Now that the party's over, a 295,000-dollar bill is coming due for US Defense Secretary William Cohen's Beverly Hills bash for Hollywood celebrities last week, the Pentagon said Thursday.
At a cost of 218 dollars a plate, Cohen wined and dined 350 people at the Beverly Hills Hilton on November 30 and put on a show that featured military entertainers who were flown in from around the country to perform for Hollywood's royalty.
Among the guests: director Steven Spielberg and actors Michael Douglas, Cuba Gooding, Piper Laurie, Elizabeth Shue and Janet Leigh.
Cohen also presented World War II veteran Jack Valenti, the president of the Motion Picture Association of America, with the newly created Citizen Patriot Award.
The cost of transportation, hotels and meals for the musicians, singers, honor guards and drill teams brought in for the night came to 165,000 dollars, and the dinner itself totaled 76,000 dollars, according to Defense Department spokesman Kenneth Bacon.
"You have to put it in context," he said when asked about the 295,000-dollar bill.
"It involves renting the place.

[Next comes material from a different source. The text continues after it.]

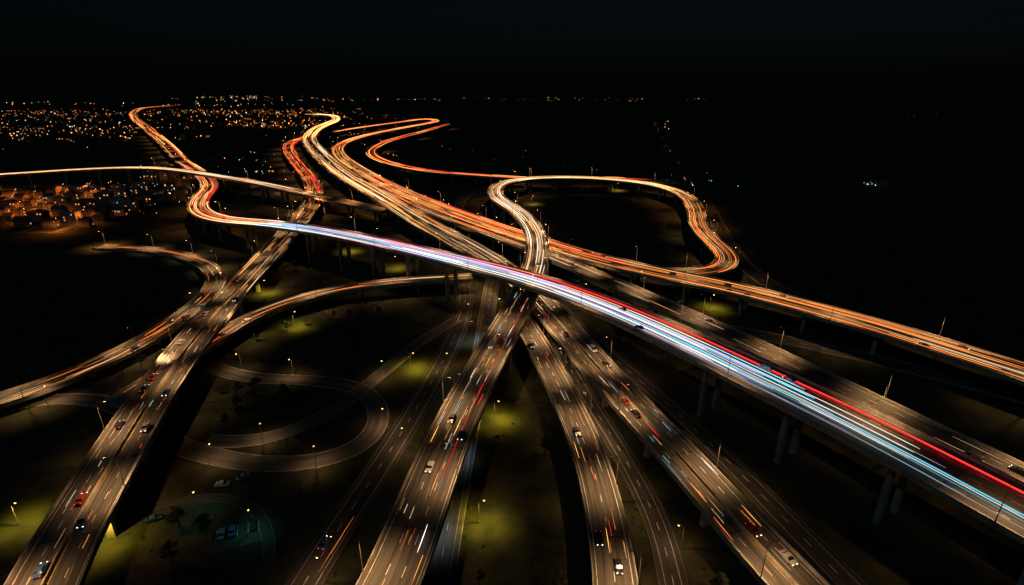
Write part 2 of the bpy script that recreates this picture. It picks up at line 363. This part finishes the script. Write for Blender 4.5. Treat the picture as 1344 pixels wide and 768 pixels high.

It involves the food. It involves beverages. It involves decorations, etcetera," he said.
A dinner Cohen recently threw in Washington for the visiting Argentine defense minister cost 265 dollars a plate, Bacon said.
Two 30-second recruiting commercials cost about as much as the party did, and movies are a powerful medium to excite prospective recruits about the military, he said.
"We're trying to find ways that will catch people's attention, and Secretary Cohen has worked very hard on working with entertainment figures and sports figures to try to get them to understand the military and to portray it in the most positive way," he said.
"Obviously, we have no control over how Hollywood portrays the military, but to the extent they understand it, to the extent that they get to meet troops, to the extent they get to see how well the troops perform and do their job, I think it helps us," he said.
Bacon dismissed speculation that Cohen, who leaves office next month, was trying to raise his profile in Hollywood, calling it "simplistic and wrong." – Albawaba.com.